Nel rapporto tanto tenace e vitale con la memoria sonora andrà còlta la natura più autentica dell’ispirazione di Corghi: l’esigenza psicologica di formulare la propria creatività in termini dialogici, esigenza che si sviluppa in una vera e propria poetica del dialogo. Una poetica che si nutre dell’ascolto di altre voci – quelle di poeti e musicisti, ma anche la voce anonima della tradizione popolare, così come voci strumentali e ritmi di danza – con cui il compositore intrattiene una conversazione partecipe: le interroga, ne indaga le ragioni, crea cortocircuiti di senso tra il loro e il proprio tempo, il loro e il proprio pensiero; perché, come recita la conclusione delle Note introduttive alla partitura di Cruci-Verba, «partendo dall’idea di creare provocatorie interferenze spesso si scoprono umane confluenze». Dagli anni Novanta del Novecento questo dialogo si è continuamente arricchito di interlocutori illustri, taluni occasionali, ma più spesso ospiti ricorrenti d’una conversazione permanente: tra i musicisti, in primis Rossini, Verdi e Liszt, ma anche Monteverdi, Bach, Handel, Vivaldi, Banchieri, Donizetti, Spontini.

Se in questi casi il dialogo si realizza nella carne viva della scrittura, nell’intreccio sul pentagramma dei segni grafici antichi e moderni, nella contaminazione tra gesti musicali, non meno feconda è la relazione con la parola e con la poesia, dalle cui risonanze nasce molta della musica di Corghi.

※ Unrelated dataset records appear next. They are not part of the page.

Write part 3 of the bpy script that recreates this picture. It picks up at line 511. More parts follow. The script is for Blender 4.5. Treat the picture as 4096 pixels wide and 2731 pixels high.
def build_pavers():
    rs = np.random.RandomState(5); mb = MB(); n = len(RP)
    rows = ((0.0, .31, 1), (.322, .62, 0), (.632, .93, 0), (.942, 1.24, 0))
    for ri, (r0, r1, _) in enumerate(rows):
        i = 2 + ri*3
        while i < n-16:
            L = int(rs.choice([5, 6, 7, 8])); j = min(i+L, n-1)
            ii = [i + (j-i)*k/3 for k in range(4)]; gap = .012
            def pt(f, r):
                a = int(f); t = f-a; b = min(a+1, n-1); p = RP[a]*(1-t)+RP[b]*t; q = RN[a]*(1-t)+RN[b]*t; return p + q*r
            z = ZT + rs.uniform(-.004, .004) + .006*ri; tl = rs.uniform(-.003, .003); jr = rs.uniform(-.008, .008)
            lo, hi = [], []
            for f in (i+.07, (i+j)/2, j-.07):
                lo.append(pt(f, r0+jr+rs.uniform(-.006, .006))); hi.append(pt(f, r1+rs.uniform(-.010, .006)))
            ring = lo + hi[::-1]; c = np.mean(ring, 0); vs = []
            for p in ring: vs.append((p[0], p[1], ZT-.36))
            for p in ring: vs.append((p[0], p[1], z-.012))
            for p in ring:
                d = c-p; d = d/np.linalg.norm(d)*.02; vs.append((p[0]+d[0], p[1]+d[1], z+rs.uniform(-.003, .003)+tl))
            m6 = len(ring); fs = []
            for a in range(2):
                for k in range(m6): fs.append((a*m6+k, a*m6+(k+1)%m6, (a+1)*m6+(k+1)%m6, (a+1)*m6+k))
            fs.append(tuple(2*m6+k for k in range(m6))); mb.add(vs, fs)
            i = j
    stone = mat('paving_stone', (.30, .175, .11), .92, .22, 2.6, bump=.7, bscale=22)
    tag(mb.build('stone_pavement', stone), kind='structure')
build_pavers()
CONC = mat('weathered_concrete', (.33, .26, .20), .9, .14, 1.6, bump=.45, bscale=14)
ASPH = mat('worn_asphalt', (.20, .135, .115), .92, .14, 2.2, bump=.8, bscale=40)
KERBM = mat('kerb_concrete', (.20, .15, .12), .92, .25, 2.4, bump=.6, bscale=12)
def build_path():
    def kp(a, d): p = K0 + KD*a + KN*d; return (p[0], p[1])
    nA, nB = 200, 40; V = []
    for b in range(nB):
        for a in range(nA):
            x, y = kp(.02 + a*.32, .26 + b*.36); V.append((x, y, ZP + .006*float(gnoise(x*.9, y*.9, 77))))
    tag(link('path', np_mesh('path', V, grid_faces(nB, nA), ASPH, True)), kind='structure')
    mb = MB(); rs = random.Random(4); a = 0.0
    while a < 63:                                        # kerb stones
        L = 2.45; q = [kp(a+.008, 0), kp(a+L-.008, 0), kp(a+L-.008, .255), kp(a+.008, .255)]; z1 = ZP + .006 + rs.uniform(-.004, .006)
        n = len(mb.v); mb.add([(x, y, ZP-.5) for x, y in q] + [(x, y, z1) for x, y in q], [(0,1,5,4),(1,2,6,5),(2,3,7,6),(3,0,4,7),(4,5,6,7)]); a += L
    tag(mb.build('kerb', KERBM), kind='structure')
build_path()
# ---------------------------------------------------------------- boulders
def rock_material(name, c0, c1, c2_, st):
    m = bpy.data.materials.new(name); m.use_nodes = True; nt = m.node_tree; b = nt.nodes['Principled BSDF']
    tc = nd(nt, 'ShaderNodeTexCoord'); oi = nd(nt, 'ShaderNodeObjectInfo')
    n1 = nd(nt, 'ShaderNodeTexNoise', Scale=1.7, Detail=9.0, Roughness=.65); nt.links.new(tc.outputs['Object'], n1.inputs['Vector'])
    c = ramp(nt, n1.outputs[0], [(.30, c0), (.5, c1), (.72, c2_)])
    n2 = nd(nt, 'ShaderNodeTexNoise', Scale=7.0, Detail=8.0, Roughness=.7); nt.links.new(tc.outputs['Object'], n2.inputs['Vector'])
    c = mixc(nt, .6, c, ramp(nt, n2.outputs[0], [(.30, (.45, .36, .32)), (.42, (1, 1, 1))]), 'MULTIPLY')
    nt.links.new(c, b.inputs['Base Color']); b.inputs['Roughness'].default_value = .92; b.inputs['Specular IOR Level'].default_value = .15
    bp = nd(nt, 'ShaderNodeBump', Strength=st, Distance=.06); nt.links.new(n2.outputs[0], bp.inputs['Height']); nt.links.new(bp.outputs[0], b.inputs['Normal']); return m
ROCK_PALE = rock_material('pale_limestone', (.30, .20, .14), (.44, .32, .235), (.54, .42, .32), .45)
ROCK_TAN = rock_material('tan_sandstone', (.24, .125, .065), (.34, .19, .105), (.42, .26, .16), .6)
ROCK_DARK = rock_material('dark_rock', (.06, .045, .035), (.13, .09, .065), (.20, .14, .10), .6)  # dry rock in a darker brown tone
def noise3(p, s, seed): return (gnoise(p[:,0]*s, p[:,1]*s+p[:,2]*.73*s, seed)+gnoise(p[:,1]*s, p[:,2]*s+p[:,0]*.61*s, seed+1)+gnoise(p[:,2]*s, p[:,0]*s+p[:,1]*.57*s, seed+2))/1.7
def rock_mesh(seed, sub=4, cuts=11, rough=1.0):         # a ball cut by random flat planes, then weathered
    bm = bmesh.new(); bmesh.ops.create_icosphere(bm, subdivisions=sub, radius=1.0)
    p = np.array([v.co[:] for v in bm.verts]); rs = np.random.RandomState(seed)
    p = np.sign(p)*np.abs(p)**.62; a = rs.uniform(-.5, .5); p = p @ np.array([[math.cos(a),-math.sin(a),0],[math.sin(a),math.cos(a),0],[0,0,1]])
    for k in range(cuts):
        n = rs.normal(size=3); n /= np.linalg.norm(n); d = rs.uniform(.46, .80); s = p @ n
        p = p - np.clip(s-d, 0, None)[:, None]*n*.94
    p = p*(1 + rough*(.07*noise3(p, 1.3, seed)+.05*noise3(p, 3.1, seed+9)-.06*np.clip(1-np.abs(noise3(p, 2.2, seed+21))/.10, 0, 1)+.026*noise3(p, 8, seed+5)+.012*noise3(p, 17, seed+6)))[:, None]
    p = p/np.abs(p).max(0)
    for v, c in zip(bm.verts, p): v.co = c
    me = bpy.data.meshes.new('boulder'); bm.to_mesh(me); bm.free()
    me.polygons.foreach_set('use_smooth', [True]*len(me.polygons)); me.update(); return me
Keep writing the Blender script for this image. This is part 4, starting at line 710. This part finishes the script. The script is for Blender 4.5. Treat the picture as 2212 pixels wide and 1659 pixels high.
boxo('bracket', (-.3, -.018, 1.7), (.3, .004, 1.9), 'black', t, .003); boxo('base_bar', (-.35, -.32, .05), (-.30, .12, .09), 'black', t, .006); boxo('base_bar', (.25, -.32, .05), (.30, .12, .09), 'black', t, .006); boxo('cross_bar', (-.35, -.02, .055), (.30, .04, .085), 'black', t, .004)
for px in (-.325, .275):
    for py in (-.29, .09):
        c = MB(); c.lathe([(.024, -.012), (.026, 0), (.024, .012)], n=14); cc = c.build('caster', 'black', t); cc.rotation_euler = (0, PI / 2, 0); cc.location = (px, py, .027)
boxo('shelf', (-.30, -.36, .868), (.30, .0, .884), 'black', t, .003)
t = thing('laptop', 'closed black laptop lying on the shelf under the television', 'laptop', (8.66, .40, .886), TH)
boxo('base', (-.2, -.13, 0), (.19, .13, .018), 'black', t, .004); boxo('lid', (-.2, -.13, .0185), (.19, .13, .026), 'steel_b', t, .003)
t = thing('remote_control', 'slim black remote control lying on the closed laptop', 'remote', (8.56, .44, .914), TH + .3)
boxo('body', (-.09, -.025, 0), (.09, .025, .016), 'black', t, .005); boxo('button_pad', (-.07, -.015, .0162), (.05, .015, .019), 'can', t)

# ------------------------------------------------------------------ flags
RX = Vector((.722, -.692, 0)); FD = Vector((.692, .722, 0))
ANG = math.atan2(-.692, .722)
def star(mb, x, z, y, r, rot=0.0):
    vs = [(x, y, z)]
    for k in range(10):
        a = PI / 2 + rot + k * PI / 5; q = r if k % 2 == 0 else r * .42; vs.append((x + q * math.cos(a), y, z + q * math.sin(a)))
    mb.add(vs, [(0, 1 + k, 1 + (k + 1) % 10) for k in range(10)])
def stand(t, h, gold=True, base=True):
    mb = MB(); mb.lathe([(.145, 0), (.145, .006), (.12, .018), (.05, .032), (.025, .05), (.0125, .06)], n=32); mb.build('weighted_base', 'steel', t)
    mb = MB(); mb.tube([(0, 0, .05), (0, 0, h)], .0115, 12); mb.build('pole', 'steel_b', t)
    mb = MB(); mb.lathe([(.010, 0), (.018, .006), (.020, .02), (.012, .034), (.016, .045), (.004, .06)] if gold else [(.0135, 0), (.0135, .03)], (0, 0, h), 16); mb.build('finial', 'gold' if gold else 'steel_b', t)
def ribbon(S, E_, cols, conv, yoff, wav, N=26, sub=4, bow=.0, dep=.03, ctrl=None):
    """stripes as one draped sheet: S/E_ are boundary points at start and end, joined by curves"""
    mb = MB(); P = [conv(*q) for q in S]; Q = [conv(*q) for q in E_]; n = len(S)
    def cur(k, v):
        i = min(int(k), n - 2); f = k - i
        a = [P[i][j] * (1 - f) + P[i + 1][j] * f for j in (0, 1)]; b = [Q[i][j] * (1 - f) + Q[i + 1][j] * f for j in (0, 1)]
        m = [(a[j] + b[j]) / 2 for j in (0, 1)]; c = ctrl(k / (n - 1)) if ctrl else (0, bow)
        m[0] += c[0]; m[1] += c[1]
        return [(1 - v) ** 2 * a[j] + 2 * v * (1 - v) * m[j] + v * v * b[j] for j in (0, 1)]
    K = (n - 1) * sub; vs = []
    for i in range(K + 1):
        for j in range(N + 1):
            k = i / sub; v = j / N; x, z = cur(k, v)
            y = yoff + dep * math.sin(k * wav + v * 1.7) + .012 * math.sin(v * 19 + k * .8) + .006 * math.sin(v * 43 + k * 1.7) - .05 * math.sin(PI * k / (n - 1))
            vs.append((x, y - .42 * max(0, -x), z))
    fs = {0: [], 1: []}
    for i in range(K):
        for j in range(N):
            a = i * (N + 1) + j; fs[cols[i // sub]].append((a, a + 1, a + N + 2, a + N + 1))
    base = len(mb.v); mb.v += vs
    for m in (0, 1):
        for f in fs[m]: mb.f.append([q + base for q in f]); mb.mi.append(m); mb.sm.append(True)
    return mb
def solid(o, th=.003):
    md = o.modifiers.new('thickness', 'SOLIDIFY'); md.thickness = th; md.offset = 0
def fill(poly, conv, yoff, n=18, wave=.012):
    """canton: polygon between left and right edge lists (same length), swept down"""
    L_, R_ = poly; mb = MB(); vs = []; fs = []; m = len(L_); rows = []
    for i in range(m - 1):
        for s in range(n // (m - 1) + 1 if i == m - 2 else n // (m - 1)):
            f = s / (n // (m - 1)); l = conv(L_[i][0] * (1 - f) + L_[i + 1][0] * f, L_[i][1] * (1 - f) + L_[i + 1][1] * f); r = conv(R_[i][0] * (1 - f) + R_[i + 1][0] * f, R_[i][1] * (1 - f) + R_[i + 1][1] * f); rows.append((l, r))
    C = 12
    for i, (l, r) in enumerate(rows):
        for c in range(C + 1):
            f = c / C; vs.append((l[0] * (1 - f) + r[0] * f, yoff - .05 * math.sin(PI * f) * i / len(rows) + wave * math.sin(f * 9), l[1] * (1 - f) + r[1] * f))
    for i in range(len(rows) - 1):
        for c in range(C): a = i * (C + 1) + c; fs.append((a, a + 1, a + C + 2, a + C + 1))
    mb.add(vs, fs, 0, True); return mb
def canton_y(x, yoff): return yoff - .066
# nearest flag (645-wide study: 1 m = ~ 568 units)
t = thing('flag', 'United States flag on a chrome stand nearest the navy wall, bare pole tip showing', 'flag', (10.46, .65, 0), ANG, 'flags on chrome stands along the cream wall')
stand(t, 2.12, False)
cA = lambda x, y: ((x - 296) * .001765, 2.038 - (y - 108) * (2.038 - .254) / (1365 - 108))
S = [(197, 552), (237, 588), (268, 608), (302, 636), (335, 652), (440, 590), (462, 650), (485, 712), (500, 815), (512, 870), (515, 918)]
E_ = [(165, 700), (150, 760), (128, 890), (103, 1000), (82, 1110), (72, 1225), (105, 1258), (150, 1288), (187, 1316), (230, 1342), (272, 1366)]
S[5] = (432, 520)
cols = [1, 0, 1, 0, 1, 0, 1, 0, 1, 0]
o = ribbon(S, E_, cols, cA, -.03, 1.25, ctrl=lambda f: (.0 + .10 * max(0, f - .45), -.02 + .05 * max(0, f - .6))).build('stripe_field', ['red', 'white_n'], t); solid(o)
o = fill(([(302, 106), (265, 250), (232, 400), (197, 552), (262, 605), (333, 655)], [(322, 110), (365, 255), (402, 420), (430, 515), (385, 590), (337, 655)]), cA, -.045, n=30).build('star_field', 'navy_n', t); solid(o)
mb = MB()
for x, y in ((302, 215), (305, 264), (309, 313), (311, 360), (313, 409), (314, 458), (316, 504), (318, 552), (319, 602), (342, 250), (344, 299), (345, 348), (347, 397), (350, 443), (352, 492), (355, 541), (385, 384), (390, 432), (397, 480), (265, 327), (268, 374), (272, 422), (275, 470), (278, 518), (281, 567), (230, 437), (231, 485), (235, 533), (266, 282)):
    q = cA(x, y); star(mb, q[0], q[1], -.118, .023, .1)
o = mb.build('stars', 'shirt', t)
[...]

Certo, svolgono un ruolo importante il mito antico, Rabelais, Boccaccio, ma soprattutto è la voce dei moderni, al di qua del Romanticismo, a contare: Daudet e Čechov; Ungaretti e Quasimodo; la Yourcenar e Pasolini; l’interlocutore maggiore, José Saramago, cui Corghi è stato legato da un sodalizio ventennale che ha fruttato una trilogia operistica e una serie importante di lavori sinfonico-vocali; Maddalena Mazzocut-Mis, l’altra interlocutrice con cui il dialogo è stato diretto e “in presenza”, autrice dei testi e delle drammaturgie corghiane di quest’ultimo decennio. Non di rado il dialogo si trasforma in una triangolazione in cui la lettura di Corghi coinvolge simultaneamente il mondo sonoro d’un collega del passato e la parola d’un autore contemporaneo, intrecciando Liszt a Saramago, Bach e Verdi a Pasolini, Verdi a Bertolucci e Quasimodo.

Il peso della parola nell’universo creativo di Corghi va di pari passo con lo spazio conquistato dallo strumento principe della matura drammaturgia corghiana: la voce recitante, che negli anni è andata colorandosi delle nuance prestatele di volta in volta dai timbri e dai temperamenti diversissimi di interpreti, femminili perlopiù, di prima sfera. Per questa via il dialogo tra musica e parola acquista un’evidenza assoluta che la candida a quel compito civile che il compositore concepisce come imprescindibile dell’atto creativo, mettendola in grado di accompagnare e scandire la memoria degli eventi chiave della storia del Paese (l’Unità, la Grande Guerra, la Liberazione). Comporre è per Corghi un gesto politico, testimonianza senza ambiguità davanti all’altro, atto di responsabilità etica che lega il musicista agli uomini e alle donne del suo tempo. Parte integrante di tale responsabilità è la trasparenza del linguaggio, che, pur nell’irriducibile ambiguità del simbolo, dovrà raggiungere l’ascoltatore e offrirgli una chiave di lettura intellegibile della realtà.